By definition, a vigilante is one who takes the law into his own hands to punish criminals. Do their usually good intentions justify the use of illegal means? Is there ever a situation when this is an acceptable approach? What would happen to our society if everyone settled grievances this way?

Why do you think Lolita is attracted to Zorro? How do you feel about some of the violent acts he committed in the name of justice?

Home Video

The most recent home video release of Mark of Zorro movie is October 17, 2005. Here are some details…

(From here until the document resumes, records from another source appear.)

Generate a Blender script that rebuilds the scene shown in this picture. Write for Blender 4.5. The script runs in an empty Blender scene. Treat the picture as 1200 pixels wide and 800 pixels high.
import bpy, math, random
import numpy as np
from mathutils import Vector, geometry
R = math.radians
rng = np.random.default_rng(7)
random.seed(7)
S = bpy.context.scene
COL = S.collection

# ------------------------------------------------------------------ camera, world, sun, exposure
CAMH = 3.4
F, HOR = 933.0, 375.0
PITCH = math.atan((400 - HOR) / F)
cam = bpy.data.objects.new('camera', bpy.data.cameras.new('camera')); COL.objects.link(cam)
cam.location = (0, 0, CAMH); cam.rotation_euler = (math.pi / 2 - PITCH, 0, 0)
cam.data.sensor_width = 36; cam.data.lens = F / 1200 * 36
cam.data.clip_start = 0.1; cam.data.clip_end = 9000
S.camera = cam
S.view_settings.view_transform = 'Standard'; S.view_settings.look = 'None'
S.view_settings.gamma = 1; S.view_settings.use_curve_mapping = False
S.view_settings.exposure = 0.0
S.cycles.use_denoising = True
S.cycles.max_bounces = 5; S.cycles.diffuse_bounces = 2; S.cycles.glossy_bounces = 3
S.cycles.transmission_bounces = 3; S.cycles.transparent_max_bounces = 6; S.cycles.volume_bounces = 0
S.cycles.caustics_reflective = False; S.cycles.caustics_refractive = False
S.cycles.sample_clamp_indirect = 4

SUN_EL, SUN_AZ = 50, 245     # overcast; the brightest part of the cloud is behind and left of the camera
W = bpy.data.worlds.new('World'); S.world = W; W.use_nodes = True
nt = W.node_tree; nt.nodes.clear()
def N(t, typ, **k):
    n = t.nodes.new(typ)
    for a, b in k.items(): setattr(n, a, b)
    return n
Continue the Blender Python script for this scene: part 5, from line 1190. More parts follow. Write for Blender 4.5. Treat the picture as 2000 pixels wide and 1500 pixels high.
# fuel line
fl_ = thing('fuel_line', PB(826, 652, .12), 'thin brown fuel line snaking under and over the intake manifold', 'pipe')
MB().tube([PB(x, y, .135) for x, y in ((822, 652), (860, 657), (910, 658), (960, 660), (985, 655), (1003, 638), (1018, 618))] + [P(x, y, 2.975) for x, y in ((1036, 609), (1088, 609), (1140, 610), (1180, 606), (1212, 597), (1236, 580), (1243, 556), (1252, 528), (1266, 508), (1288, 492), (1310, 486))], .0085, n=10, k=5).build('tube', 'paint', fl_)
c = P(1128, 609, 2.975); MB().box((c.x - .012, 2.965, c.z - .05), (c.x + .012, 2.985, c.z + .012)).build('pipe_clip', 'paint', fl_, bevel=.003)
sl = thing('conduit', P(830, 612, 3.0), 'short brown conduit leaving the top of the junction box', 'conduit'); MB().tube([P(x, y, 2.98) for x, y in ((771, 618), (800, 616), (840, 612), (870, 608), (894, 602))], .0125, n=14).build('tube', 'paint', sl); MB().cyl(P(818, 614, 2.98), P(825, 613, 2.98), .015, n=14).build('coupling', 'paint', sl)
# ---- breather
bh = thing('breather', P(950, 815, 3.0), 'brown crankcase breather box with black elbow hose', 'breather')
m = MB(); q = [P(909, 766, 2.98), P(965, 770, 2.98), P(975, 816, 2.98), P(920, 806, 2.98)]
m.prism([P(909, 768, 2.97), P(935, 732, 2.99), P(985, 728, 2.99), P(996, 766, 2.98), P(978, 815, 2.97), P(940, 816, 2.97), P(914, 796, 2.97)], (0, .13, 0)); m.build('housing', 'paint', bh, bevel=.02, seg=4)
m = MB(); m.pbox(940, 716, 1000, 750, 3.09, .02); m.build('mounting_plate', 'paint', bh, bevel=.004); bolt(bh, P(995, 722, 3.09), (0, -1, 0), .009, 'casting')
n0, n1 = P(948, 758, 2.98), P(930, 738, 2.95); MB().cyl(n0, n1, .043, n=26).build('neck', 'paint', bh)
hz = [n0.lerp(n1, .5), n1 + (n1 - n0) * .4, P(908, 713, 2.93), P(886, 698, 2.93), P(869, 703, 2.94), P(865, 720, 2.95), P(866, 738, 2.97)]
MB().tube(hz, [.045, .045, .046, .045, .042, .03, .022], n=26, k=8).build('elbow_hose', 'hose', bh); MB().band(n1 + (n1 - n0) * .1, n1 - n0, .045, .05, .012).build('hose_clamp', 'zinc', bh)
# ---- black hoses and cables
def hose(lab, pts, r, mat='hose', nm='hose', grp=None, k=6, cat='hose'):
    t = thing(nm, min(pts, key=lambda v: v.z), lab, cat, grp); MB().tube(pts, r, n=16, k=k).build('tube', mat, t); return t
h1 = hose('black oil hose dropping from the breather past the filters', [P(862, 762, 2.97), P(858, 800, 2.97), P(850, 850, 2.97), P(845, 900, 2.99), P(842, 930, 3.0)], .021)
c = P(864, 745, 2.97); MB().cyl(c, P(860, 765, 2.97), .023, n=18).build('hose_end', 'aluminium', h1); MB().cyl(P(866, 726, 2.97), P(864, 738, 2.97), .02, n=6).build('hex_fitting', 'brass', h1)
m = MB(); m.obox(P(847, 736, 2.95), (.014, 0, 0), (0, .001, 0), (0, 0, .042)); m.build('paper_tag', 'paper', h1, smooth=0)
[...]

DVD Release Date: 18 October 2005
Fox Home Entertainment’s special edition of The Mark Of Zorro lets you watch the super swordsman cross blades with the nefarious Captain Esteban Pasquale in either the original black and white, or in a colorized version. Also included on the DVD are a commentary by film critic Richard Schickel and an episode of A&E Biography titled Tyrone Power: The Last Idol. Audio tracks and subtitles are available in English and Spanish.

Related home video titles:

Video alternatives…Zorro has also graced the silver screen in the movies, The Mask of Zorro and The Legend of Zorro. Robin Hood is another hero who stole from the rich to give to the poor. For a comical look at the art of sword fighting, check out Danny Kaye in The Court Jester.